1941年12月8日(現地時間では前日7日ということになりますが)、日本はハワイのパールハーバーに猛攻をかけ、太平洋戦争が始まることに。
この真珠湾攻撃の話であるとか、その後の戦闘のことであるとかは戦史として記され、映画などにもなって知られることの多いところでしょうけれど、米本土ではないにしても、米国領が直接的に攻撃に曝されたことを受けて、米国のいわゆる普通の人々の反応がどうであったかとはあまり知られるところではないような。
米本土としてはもっとも日本に近い西海岸のシアトルでは、在米日本人はもとより市民権を持つ日系人に至るまでたちまちにして敵愾心に燃える眼差しに曝されるようになり、日本人・日系人は内陸の奥まった砂漠地帯に設けられたキャンプに送られることに。
あたかも捕虜収容所でもあろうかと思しき過酷な待遇含めて、この辺りのこともあまり知られることではないように思われます。時代背景、舞台を日米開戦前後のシアトルに置いて、こうした知られていない史実を語り起こしの部分としているのが小説「日々の光」でありました。
作者のジェイ・ルービンは漱石作品など日本の小説を英訳している研究者でもあって、日本の文化や習俗などにも大変に詳しいようす。だからこそですけれど、激動の時代背景はそれだけでドラマティックであるものの、日米の、というより日本とキリスト教社会の宗教観の違いも織り込んで、深まりある物語が紡ぎ出されているのでありますよ。
いろいろなことを考えてしまう材料はぎっしりですが、ここではひとつインパクトが強いと思ったひと言を取り上げてみようかと。まずはそこに繋がるような部分だけ掻い摘んでストーリーを追っておきます。
開戦前夜の不穏な時期なだけに周囲からは先行きを不安視する眼差しを投げかけられながらも結婚することを選択した米国人トムと日本人ミツコ。程なくして二人の心は全く通い合うことが無くなっていきますが、トムの先妻の子ビリーはミツコを慕い、トムが全く息子を構わないこともあり、ミツコはビリーを連れ立って収容キャンプでの日々を過ごすことに。
やがてミツコは日本に戻り消息不明となりますけれど、戦後に至り成長したビリーはミツコとの再会を果たすべく日本へとやってくる。僅かな手掛かりから探り当てたところによれば、ミツコはどうやら家族共々、長崎で落とされた原爆で生死不明。おそらく生きておるまいと。
これを知ったときにビリーは憤りをこんなふうに表現するのですね。
アメリカは原爆がひき起こす凄惨さを広島で知っていながら、長崎に落とした。その犠牲になるとは…。
本来的にも適切な見方ではなかったのでしょうけれど、とかく広島と長崎への原爆投下を一連のものとして見てしまいがちのような。

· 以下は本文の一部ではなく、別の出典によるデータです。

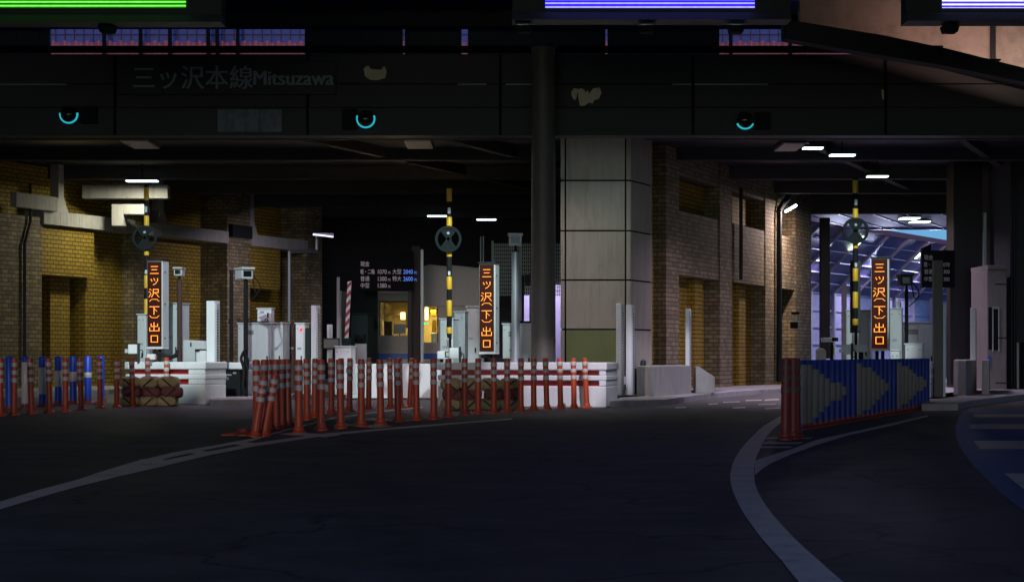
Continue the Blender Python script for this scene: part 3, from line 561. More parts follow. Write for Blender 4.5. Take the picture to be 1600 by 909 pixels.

「広島、長崎繰り返すまじ」と。
ですが、実際には広島に原爆を投下した結果がどういうものであったかを米軍はもとより米国政府も知りながら長崎にも使用したことに鈍感であってはいけないのかもしれませんですね。しかも、そのことをアメリカの作家に教えられようとは…。
先に「いろいろ考える材料はぎっしり」といったことを言いましたけれど、読むことに意味のある小説であったと思う由縁の一端はこのようなところにもあったのでありますよ。